Con uno spirito vendicativo che non la rende migliore dei suoi compagni di scuola, anzi.

Ride in faccia a Tyler quando le chiede di uscire con lui. Ride in faccia al ragazzo "strano" che è segretamente innamorato di lei. Il ragazzo strano che, di fronte a una reazione del genere, potrebbe pensare a un gesto altamente drammatico, per fare un esempio.

Il senso profondo di Tredici sta nelle parole stesse di Hannah:

Siamo una società di guardoni. Siamo tutti colpevoli.

Passiamo le nostre giornate a spiare gli altri, attraverso i social network.

Il senso profondo della serie non è un monito, è una semplice constatazione. Ci dice come stanno le cose - mettendoci in guardia sulle possibili conseguenze, certo - ma non ci svela niente di nuovo.

Girare dei video privati e condividerli con qualcuno comporta il rischio che quel qualcuno li diffonda. A quel punto, dove finisce la responsabilità di chi ha consapevolmente fatto girare dei video privati e dove inizia quella di chi li ha resi di pubblico dominio? La questione non è semplice, questo ci dicono gli autori.

La legge del taglione

Il motivo per cui la serie non ha nulla di educativo - perché non vuole educare, bensì far riflettere - è il suo assunto di base: la legge del taglione. Occhio per occhio. Ripagare con la stessa moneta, farsi “giustizia” da soli. Scaricare la responsabilità della propria infelicità sugli altri, ingigantendo il senso delle loro azioni. Perdendolo di vista. Travisandolo.

Hannah vuole vendicarsi. Clay vuole vendicarsi. Perché?
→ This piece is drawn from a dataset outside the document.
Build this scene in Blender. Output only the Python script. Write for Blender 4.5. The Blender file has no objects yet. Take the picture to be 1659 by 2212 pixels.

Facile: perché sono solo dei ragazzini.

Non sto sottostimando la loro intelligenza, badate bene: la verosimiglianza della serie risiede proprio nella diversa sensibilità e nel diverso grado di comprensione della vicenda mostrata dai vari personaggi. 

Tredici si fonda sulla loro inesperienza, sull’incoscienza dell’età, sul momento in cui è impossibile fermarsi a riflettere su ciò che si sta facendo. 

Sulla tendenza a vedere qualsiasi ostacolo come una tragedia irrecuperabile.

Tutte questioni fisiologiche legate all’età. Lo sappiamo per certo, visto che ci siamo passati.

Lo sappiamo noi, telespettatori, lo sanno gli attori e lo sanno gli autori. Gli unici a non saperlo, non ancora, sono gli adolescenti, cioè i personaggi.

Tredici
Tredici: il cast

Il corretto punto di vista

L’unico punto di vista corretto, dunque, è quello esterno. Quello dei genitori, chiusi fuori dalla vera vita dei loro figli. Da quella vita “segreta” di cui tutti gli adolescenti sono giustamente gelosi.

Tredici non è una storia illuminante sul bullismo. Tredici è una storia di vendetta. Cupa, spietata, crudele. Col fine di ricordarci che ogni azione ha delle conseguenze, e che dovremmo imparare a valutarle, pensando di più a ciò che facciamo.

Hannah instaura un gioco crudele con i suoi carnefici, trasformandoli in vittime. E poi in carnefici di altre vittime. E così via.

Violenza chiama violenza, ecco il messaggio di Hannah. Che si traduce naturalmente anche in “non fate i bulli”, ma non nel senso di messaggio positivo sul genere “peace & love” che in molti ci hanno letto.

Più nel senso - lampante - “non fate i bulli, altrimenti finirà male". Più in stile occhio a quello che fai - come una velata minaccia - che in stile peace & love. 

La differenza sembra non importare granché, se la serie funziona. Ma ci tenevo che fosse chiaro.

Tredici non è una guida contro il bullismo, è una serie TV sulla cattiveria - volontaria o involontaria, compresa o incompresa - dei ragazzi. Di tutti i ragazzi che ci presenta. Tutti.

Gli autori ce lo dicono chiaramente, attraverso Clay: 

Io non voglio risolvere, io voglio ferire.

Questo vuole fare, Tredici: ferire.

Ferirci.

Lasciare il segno, in qualche modo. Ma non nelle nostre vite di adolescenti. Nelle nostre vite di telespettatori.

Con personaggi, mistero, colpi di scena, curiosità e un’ottima sceneggiatura. Esattamente come fanno tutte le altre serie riuscite. Senza la pretesa di risolvere i mali del mondo.